Lots of fans, apparently, weren't happy with the moral of the Twilight series:

TheHQforHQ said...

A lot of great posts. I think I would add what some have hinted at--it's impossible not to have a moral in a book. In order for the main character to have an arc, they have to have learned something and if they've learned something, it's more likely a code in the ethics' or morals' book than the answer to a math problem. Even at the level of the PB where sometimes there isn't a character arc, there's still a value driven home of the power of beautiful language to the enjoyment of life. So question comes down to: how heavy handed is the moral, as one reader pointed out, and how the current society views the value taught--as others have pointed out. There's no question of avoiding it all together. Not possible.

AmyB said...

Anon 5:18, I read to my 5-year-old son every night, and while I'm often personally annoyed with books that have a heavy-handed moral, I've noticed my son is drawn to some of those books. One of his favorites, for example, is "The Little Red Hen," and that story is rather preachy. My guess is he's drawn to moralizing books when the moral fits his worldview--that is, when it resonates with him.

eluper said...

Hey there EA! Thanks for mentioning my blog post. The original post on my own blog stemmed from a review I received for my debut novel that stresses that I (as a human being) lack a moral compass because of something that happens toward the end of my book. It's interesting reading opinions here because the comments on my own blog are mostly from published authors, so there is a vastly different perspective.

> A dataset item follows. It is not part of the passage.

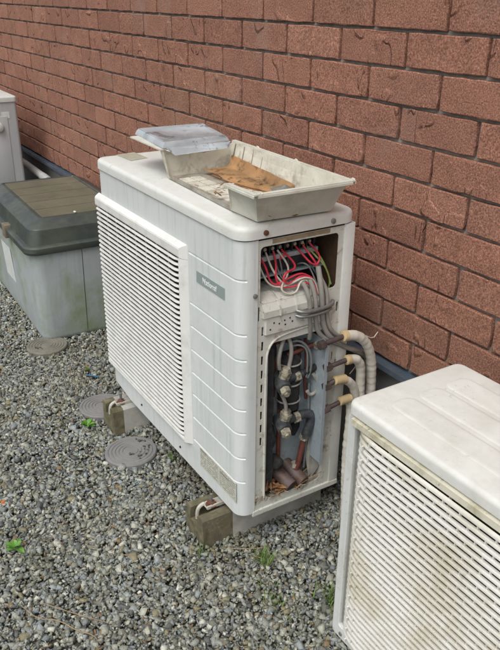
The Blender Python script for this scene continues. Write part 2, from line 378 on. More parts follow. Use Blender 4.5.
# ---- brick wall
WY, BH, BW, Z0 = .486, .083255, .24333, 1.1531
wall = thing('brick_wall', 'red brown brick house wall in running bond behind the machines', 'wall', (0, WY, GZ))
b = B(); b.box(-8, 3.2, WY+.0125, WY+.25, .318, 3.0); b.obj('mortar_bed', 'mortar', wall)
b = B(); b.box(-8, 3.2, WY+.012, WY+.25, -.6, .316); b.obj('foundation', 'foundation', wall)
b = B()
b.prism([(-8, WY+.02, .3155), (-8, WY-.022, .311), (-8, WY-.024, .298), (-8, WY-.016, .294), (-8, WY-.010, .303), (-8, WY+.02, .306)], (11.2, 0, 0))
b.obj('flashing', 'flashing', wall)
def brick_mesh(seed):
    rd = random.Random(seed); bm = bmesh.new(); hw, hh = BW/2-.0045, BH/2-.0038
    per = []
    nx, nz = 9, 3
    for k in range(nx): per.append((-hw+2*hw*k/nx, -hh))
    for k in range(nz): per.append((hw, -hh+2*hh*k/nz))
    for k in range(nx): per.append((hw-2*hw*k/nx, hh))
    for k in range(nz): per.append((-hw, hh-2*hh*k/nz))
    rings = [[], [], []]
    for i, (x, z) in enumerate(per):
        jx = rd.uniform(-.0014, .0012); jz = rd.uniform(-.0016, .0008)
        corner = abs(abs(x)-hw) < 1e-6 and abs(abs(z)-hh) < 1e-6
        k = .982 if corner else 1
        rings[0].append(bm.verts.new((x*k+jx*.4, .019, z*k+jz*.4)))
        rings[1].append(bm.verts.new((x*k+jx, .0012+rd.uniform(0, .001), z*k+jz)))
        rings[2].append(bm.verts.new(((x-math.copysign(.0022, x)+jx), rd.uniform(-.0006, .0004), (z-math.copysign(.0022, z)+jz))))
    n = len(per)
    for a, c in ((0, 1), (1, 2)):
        for i in range(n): bm.faces.new([rings[a][i], rings[a][(i+1) % n], rings[c][(i+1) % n], rings[c][i]])
    bm.faces.new(rings[2])
    bmesh.ops.recalc_face_normals(bm, faces=bm.faces)
    me = bpy.data.meshes.new('brick'); bm.to_mesh(me); bm.free(); me.materials.append(M['brick']); return me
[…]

Thanks for the insight, all you EA enthusiasts! The truth is that I'm just going to keep on doing what I'm doing. Big Slick was received very well, Bug Boy (my second novel) is through copyediting, and I'm well on my way to finishing book #3 (title is still ultra-super-secret) It seems to be working out just fine so far!

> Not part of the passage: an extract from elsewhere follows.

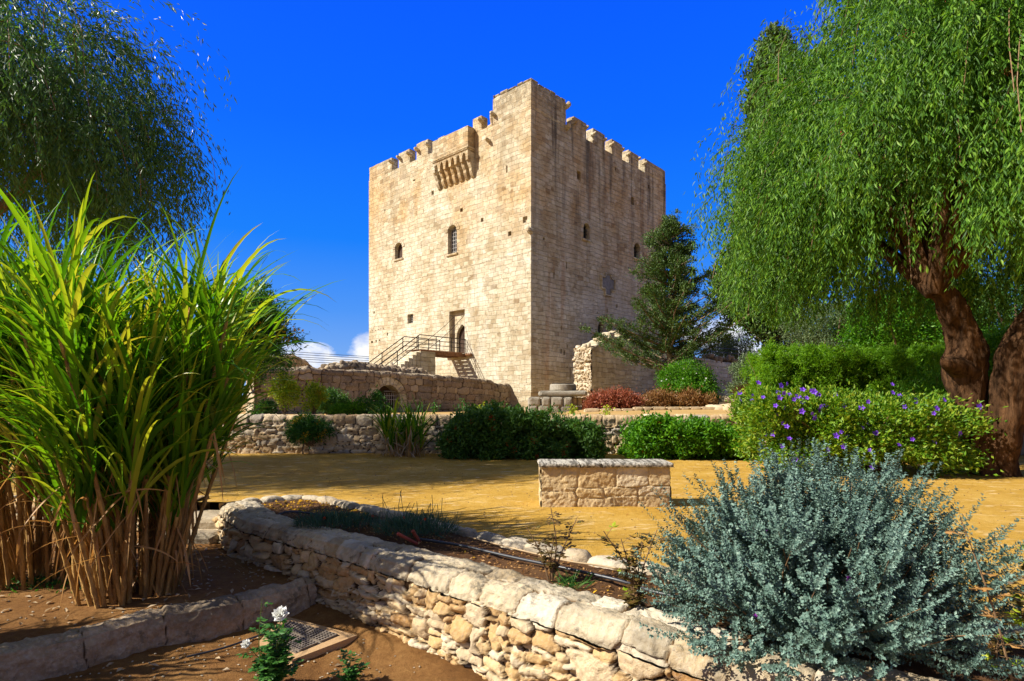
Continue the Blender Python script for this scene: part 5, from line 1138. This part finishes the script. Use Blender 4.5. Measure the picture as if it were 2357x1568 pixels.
# ---- hedges along the retaining wall
def hedge(label, x0, x1, y0, y1, z0, z1, n, L, W, mat, seed, group=None, csig=.12, cat='hedge', name='hedge', ragged=0.10, flower=None, nf=0, fs=.05, tall=0, up=.35, stems=30, wave=.0, core=3000, edge=.62):
    r = np.random.default_rng(seed); root = thing(name, label, cat, ((x0 + x1) / 2, (y0 + y1) / 2, z0), group=group); sx, sy, sz = x1 - x0, y1 - y0, z1 - z0
    nc = int((sx * sz + sx * sy) * 9 / max(csig * 8, .5)) + 30; u = r.random((nc * 3, 3)); ed = np.minimum.reduce([u[:, 1] * sy, (1 - u[:, 2]) * sz, u[:, 0] * sx, (1 - u[:, 0]) * sx]); keep = (ed < .22) | (r.random(len(u)) < .15); K = u[keep][:nc] * (sx, sy, sz) + (x0, y0, z0)
    q = K.copy(); q[:, 2] = z0 + (K[:, 2] - z0) * (1 + ragged * 2.2 * fbm(np.stack([K[:, 0], K[:, 0] * 0, K[:, 0] * 0], 1), .9, 3, seed)); q[:, 1] += wave * fbm(K, .8, 2, seed + 3); K = q
    e = np.minimum(K[:, 0] - x0, x1 - K[:, 0]) / .45; K[:, 2] = z0 + (K[:, 2] - z0) * np.clip(edge + (1 - edge) * e, .5, 1)
    idx = r.integers(0, len(K), n); s = r.uniform(.6, 1.3, len(K)); P = K[idx] + r.normal(size=(n, 3)) * csig * s[idx][:, None] * (1, 1, 1.15); P = P[P[:, 2] > z0]
    D = r.normal(size=P.shape) * .6 + (0, -.35, up); b = G(); leaves(b, P, D, L * r.uniform(.6, 1.3, len(P)), W * r.uniform(.7, 1.2, len(P)), r)
    Pi = r.random((core, 3)) * (sx * .9, sy * .6, sz * .88) + (x0 + sx * .05, y0 + sy * .2, z0); leaves(b, Pi, r.normal(size=Pi.shape), L * 1.8, L * 1.1, r)
    if tall:
        T0 = K[K[:, 2] > z1 - .15 * sz - .1]; T0 = T0[r.choice(len(T0), tall)]
        for p in T0: h = r.uniform(.12, .38); m_ = 26; t = r.random(m_); C = p + np.array([r.normal() * .12, r.normal() * .08, 1.0]) * (t * h)[:, None] + r.normal(size=(m_, 3)) * .03; leaves(b, C, r.normal(size=(m_, 3)) * .6 + (0, 0, .4), L * 1.1, W * 1.1, r)
    b.obj('foliage', mat, root); b = G()
    for k in range(stems): x = x0 + sx * r.random(); tube(b, curve([(x, y0 + sy * .6, z0 - .03), (x + r.normal() * .1, y0 + sy * .4, z0 + sz * .5), (x + r.normal() * .25, y0 + sy * .4, z1 - .1)], 4), np.linspace(.016, .005, 9), 4)
    b.obj('stem', M['twig'], root)
    if flower: me = flower_mesh(flower[0], M[flower[1]], r); F_ = K[K[:, 1] < y0 + sy * .5]; P = F_[r.choice(len(F_), nf)] + (0, -.1, .05); put_flowers(root, me, P, fs, r)
    return root
xa = lambda px, d: at(px, 0, d)[0]
hedge('dark green lantana hedge with small orange flowers left of the bench', xa(1018, 15.4), xa(1385, 15.4), 15.3, 17.0, 0, .93, 30000, .125, .055, M['L_lantana'], 51, csig=.10, flower=('cluster', 'rflower'), nf=34, fs=.06, tall=60, ragged=.20, group='hedges along the retaining wall')
hedge('brighter green leafy hedge right of the bench', xa(1455, 15.4), xa(1742, 15.4), 15.2, 16.9, 0, .85, 26000, .12, .058, M['L_bright'], 52, csig=.10, flower=('cluster', 'rflower'), nf=5, fs=.05, tall=34, ragged=.22, group='hedges along the retaining wall')
hedge('feathery clipped green hedge, left of the two beyond the purple shrub', xa(1752, 20), xa(1972, 20), 19.6, 21.6, 1.0, 3.3, 60000, .12, .026, M['L_hedge'], 53, csig=.10, core=12000, edge=.93, ragged=.025, group='tall clipped hedges', tall=90)
hedge('feathery clipped green hedge, right of the two, behind the nearer pepper trunk', xa(1980, 20), xa(2235, 20), 19.4, 21.6, 1.0, 3.25, 60000, .12, .026, M['L_hedge'], 54, csig=.10, core=12000, edge=.93, ragged=.02, group='tall clipped hedges', tall=90)
hedge('bright green creeper hedge showing behind the rightmost trunk', xa(2245, 19), xa(2420, 19), 18.6, 20.4, 1.0, 3.6, 26000, .11, .05, M['L_bright'], 55, csig=.16, ragged=.08)
hedge('pinkish red succulent hedge, left of the two beyond the bench', xa(1357, 24.9), xa(1468, 24.9), 24.6, 25.8, 1.1, 1.80, 9000, .12, .045, M['L_red'], 56, csig=.11, ragged=.06, name='low_bush', cat='bush', up=.9, stems=8, group='low rust coloured bushes')
hedge('brown and rust coloured low bush, right of the two beyond the bench', xa(1487, 25.2), xa(1642, 25.2), 25.0, 26.2, 1.3, 1.84, 11000, .12, .045, M['L_rust'], 57, csig=.11, ragged=.10, name='low_bush', cat='bush', up=.9, stems=8, group='low rust coloured bushes')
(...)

And thanks, EA, for doing what you do!

ICQB said...

When I was little I hated being asked, "What was the moral to that story?"

To me, stories were stories. A place to go for a while. Stories were a chance to use your imagination. I didn't like them being turned into a lesson.

And I was embarrassed because I couldn't usually pick out the moral. I think my mind was busy with all the details, everything that happened, not the ONE BIG MESSAGE.

I couldn't even answer the, "What's the moral?" question for the movie The Wizard of OZ without my sisters blurting it out first. Their answer was always, "There's no place like home." But I was never really sure about that. What about everything that happened to each of the characters? Does there have to be ONE BIG MORAL?

Kids don't care about that. They just care about the story.